Your RDA of Irony

Arms and the Bland

I donated blood today.  When asked if I had syphilis or gonorrhea, I was actually flattered.  I am at that stage of life when all my appendages may be a bit arthritic.  Then there were the demographic questions.  I was asked my race.  I identified myself as “Caucasian unless you are really, really Anti-Semitic.”  Mel Gibson says we are “sorta Asiatic.”  You can imagine Genghis Cohen ransacking the dim sums of China.

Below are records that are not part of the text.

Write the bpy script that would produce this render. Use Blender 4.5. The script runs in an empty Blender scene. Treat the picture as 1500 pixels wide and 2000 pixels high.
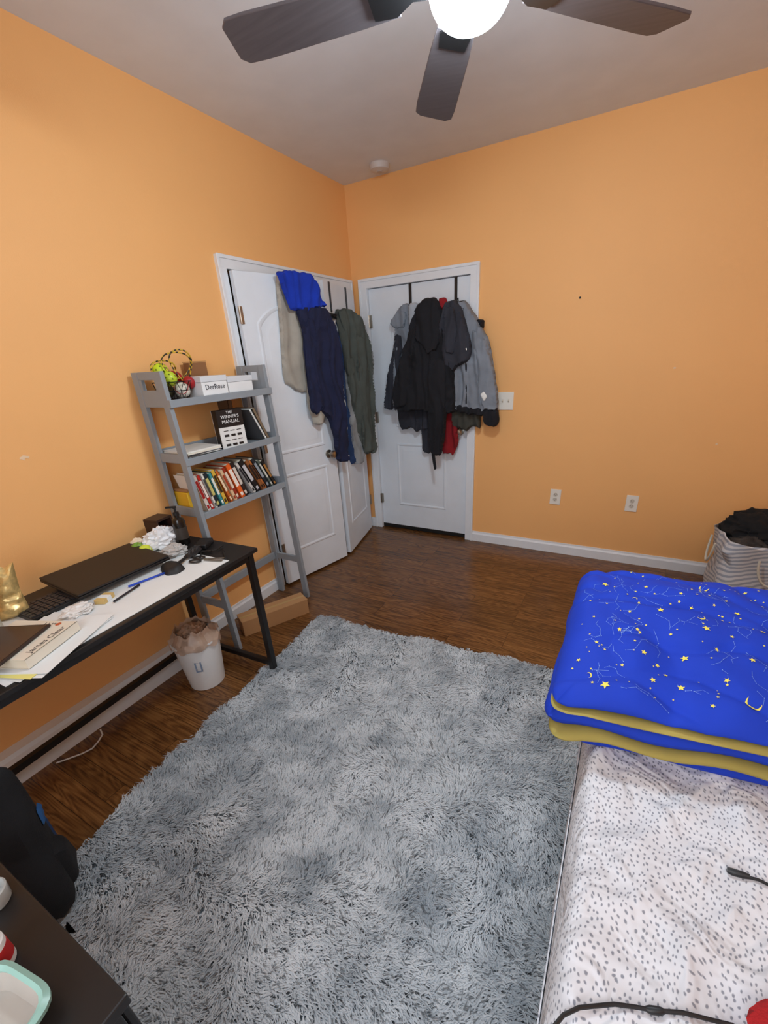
import bpy, math, random
import numpy as np
from mathutils import Vector, Matrix, noise
from mathutils.geometry import delaunay_2d_cdt
random.seed(7)
C = bpy.context.scene.collection
V = Vector
PI = math.pi
rad = math.radians
# ------------------------------------------------------------ camera model
CAM = V((2.134, -3.373, 1.545))
F = 820.0
def ray(px, py):
    u = px-767; v = py-1080
    return V((u*.8815+v*.1574-F*.4451, u*.4690-v*.3988+F*.7880, -u*.0535-v*.9031-F*.4261))
def onplane(px, py, p, n):
    r = ray(px, py); return CAM + r*((V(p)-CAM).dot(V(n))/r.dot(V(n)))
def onz(px, py, z): return onplane(px, py, (0,0,z), (0,0,1))
def onx(px, py, x): return onplane(px, py, (x,0,0), (1,0,0))
def ony(px, py, y): return onplane(px, py, (0,y,0), (0,1,0))

# ------------------------------------------------------------ materials
def lin(c):
    o = []
    for k in c[:3]:
        k = k/255.0
        o.append(k/12.92 if k <= .04045 else ((k+.055)/1.055)**2.4)
    return (o[0], o[1], o[2], 1)
class NT:
    def __init__(s, name):
        s.m = bpy.data.materials.new(name); s.m.use_nodes = True
        s.t = s.m.node_tree; s.b = s.t.nodes['Principled BSDF']
    def n(s, typ): return s.t.nodes.new(typ)
    def l(s, a, b): s.t.links.new(a, b)
MATS = {}
def M(name, rgb, rough=.6, metal=0.0, var=0.0, vscale=6, bump=0.0, bscale=60, emis=0, alpha=1, coat=0, stretch=None, ecol=None):
    if name in MATS: return MATS[name]
    k = NT(name); b = k.b
    b.inputs['Roughness'].default_value = rough; b.inputs['Metallic'].default_value = metal
    c = lin(rgb)
    b.inputs['Base Color'].default_value = c
    if alpha < 1: b.inputs['Alpha'].default_value = alpha
    if coat: b.inputs['Coat Weight'].default_value = coat
    tc = k.n('ShaderNodeTexCoord'); mp = k.n('ShaderNodeMapping')
    k.l(tc.outputs['Object'], mp.inputs['Vector'])
    if stretch: mp.inputs['Scale'].default_value = stretch
    nz = k.n('ShaderNodeTexNoise'); nz.inputs['Scale'].default_value = vscale; nz.inputs['Detail'].default_value = 4
    k.l(mp.outputs[0], nz.inputs['Vector'])
    vv = max(var, .03)
    cr = k.n('ShaderNodeValToRGB')
    cr.color_ramp.elements[0].position = .3; cr.color_ramp.elements[1].position = .7
    cr.color_ramp.elements[0].color = tuple(x*(1-vv) for x in c[:3])+(1,)
    cr.color_ramp.elements[1].color = tuple(min(1, x*(1+vv)) for x in c[:3])+(1,)
    k.l(nz.outputs['Fac'], cr.inputs['Fac']); k.l(cr.outputs['Color'], b.inputs['Base Color'])
    if emis:
        b.inputs['Emission Color'].default_value = ecol or c; b.inputs['Emission Strength'].default_value = emis
    if bump:
        n2 = k.n('ShaderNodeTexNoise'); n2.inputs['Scale'].default_value = bscale; n2.inputs['Detail'].default_value = 3
        k.l(mp.outputs[0], n2.inputs['Vector'])
        bp = k.n('ShaderNodeBump'); bp.inputs['Strength'].default_value = bump; bp.inputs['Distance'].default_value = .01
        k.l(n2.outputs['Fac'], bp.inputs['Height']); k.l(bp.outputs[0], b.inputs['Normal'])
    MATS[name] = k.m
    return k.m

def floor_mat():
    k = NT('oak_floor'); b = k.b
    tc = k.n('ShaderNodeTexCoord')
    br = k.n('ShaderNodeTexBrick'); br.offset = .37; br.offset_frequency = 3
    br.inputs['Scale'].default_value = 1; br.inputs['Brick Width'].default_value = .85; br.inputs['Row Height'].default_value = .083
    br.inputs['Mortar Size'].default_value = .0011; br.inputs['Mortar Smooth'].default_value = .2
    br.inputs['Color1'].default_value = (0,0,0,1); br.inputs['Color2'].default_value = (1,1,1,1); br.inputs['Mortar'].default_value = (.5,.5,.5,1)
    k.l(tc.outputs['Object'], br.inputs['Vector'])
    sc = k.n('ShaderNodeVectorMath'); sc.operation = 'SCALE'; sc.inputs['Scale'].default_value = 7
    k.l(br.outputs['Color'], sc.inputs[0])
    ad = k.n('ShaderNodeVectorMath'); ad.operation = 'ADD'
    k.l(tc.outputs['Object'], ad.inputs[0]); k.l(sc.outputs[0], ad.inputs[1])
    mp = k.n('ShaderNodeMapping'); mp.inputs['Scale'].default_value = (6, 130, 1); k.l(ad.outputs[0], mp.inputs['Vector'])
    nz = k.n('ShaderNodeTexNoise'); nz.inputs['Scale'].default_value = 1.0; nz.inputs['Detail'].default_value = 4
    k.l(mp.outputs[0], nz.inputs['Vector'])
    mp2 = k.n('ShaderNodeMapping'); mp2.inputs['Scale'].default_value = (1.4, 10, 1); k.l(ad.outputs[0], mp2.inputs['Vector'])
    n2 = k.n('ShaderNodeTexNoise'); n2.inputs['Scale'].default_value = 1.0; n2.inputs['Detail'].default_value = 1.0; n2.inputs['Distortion'].default_value = .2
    k.l(mp2.outputs[0], n2.inputs['Vector'])
    m1 = k.n('ShaderNodeMath'); m1.operation = 'MULTIPLY'; m1.inputs[1].default_value = 110; k.l(n2.outputs['Fac'], m1.inputs[0])
    m2 = k.n('ShaderNodeMath'); m2.operation = 'SINE'; k.l(m1.outputs[0], m2.inputs[0])
    m3 = k.n('ShaderNodeMath'); m3.operation = 'MULTIPLY_ADD'; m3.inputs[1].default_value = .09; k.l(m2.outputs[0], m3.inputs[0])
    m4 = k.n('ShaderNodeMath'); m4.operation = 'MULTIPLY'; m4.inputs[1].default_value = .98; k.l(nz.outputs['Fac'], m4.inputs[0]); k.l(m4.outputs[0], m3.inputs[2])
    cr = k.n('ShaderNodeValToRGB'); e = cr.color_ramp.elements
    e[0].position = .28; e[0].color = lin((74,45,22)); e[1].position = .72; e[1].color = lin((132,90,50))
    m = cr.color_ramp.elements.new(.48); m.color = lin((107,69,36))
    k.l(m3.outputs[0], cr.inputs['Fac'])
    tone = k.n('ShaderNodeMapRange'); tone.inputs['To Min'].default_value = .82; tone.inputs['To Max'].default_value = 1.15
    k.l(br.outputs['Color'], tone.inputs['Value'])
    mul = k.n('ShaderNodeVectorMath'); mul.operation = 'SCALE'; k.l(cr.outputs['Color'], mul.inputs[0]); k.l(tone.outputs[0], mul.inputs['Scale'])
    mix = k.n('ShaderNodeMix'); mix.data_type = 'RGBA'; mix.inputs[7].default_value = lin((38,22,12))
    k.l(br.outputs['Fac'], mix.inputs[0]); k.l(mul.outputs[0], mix.inputs[6])
    k.l(mix.outputs[2], b.inputs['Base Color'])
    b.inputs['Roughness'].default_value = .27
    bp = k.n('ShaderNodeBump'); bp.inputs['Strength'].default_value = .15; bp.inputs['Distance'].default_value = .004; bp.invert = True
    k.l(br.outputs['Fac'], bp.inputs['Height']); k.l(bp.outputs[0], b.inputs['Normal'])
    return k.m

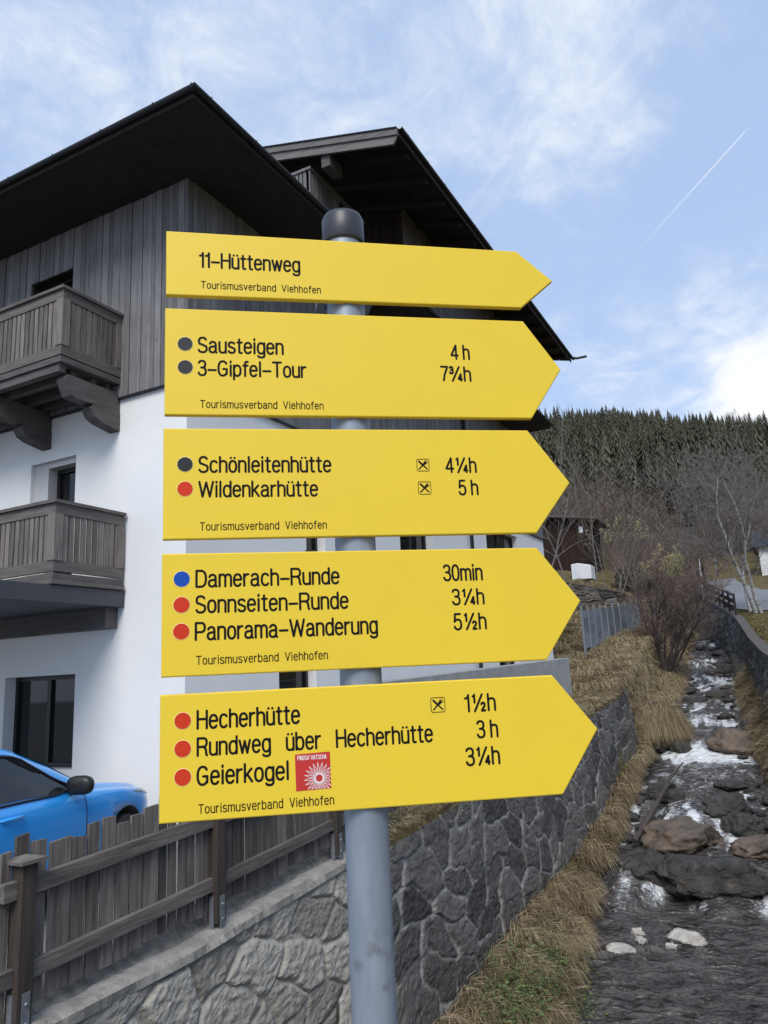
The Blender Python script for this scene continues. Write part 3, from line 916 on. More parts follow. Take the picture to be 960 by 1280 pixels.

My irreverence did not seem to disqualify me as a donor.  However, I may have been deliberately consigned to the clumsiest member of Life Source,  My leech must have been a graduate of the Mengele School of Acupuncture.  Perhaps I was lucky that she could find my left arm.  While I am not familiar with the rules of Mumbly Peg, I apparently was the board. I don’t know what St. Sebastian said during his blood donation, but I was disappointingly trite.  At the point where I could no longer ignore the excavation in my arm, I exclaimed, “Ouch.”

There goes my reputation for wit.  “Ouch” was the best I could offer?  Not, “You may be rushing the autopsy” or “I am ready to sign the confession” or “Let me know when you reach China”  or “Is this the third act of Julius Caesar?”  I didn’t even think of a traditional American response of swearing and punching her out.  No, I betrayed my image, profession and country with a tediously polite “Ouch.”

Fortunately, I am not Japanese; so this is not a suicide note.  I will endure my disgrace by wolfing down what is left of the Halloween candy.

And let’s remember the historic significance of this day:

Veterans Day



  1. Dennis Pennington says:

    A little ice cream couldn’t hurt .

  2. Megan says:

    Thank you for donating! My Dad was so disappointed when he couldn’t donate anymore after he had been to Afghanistan.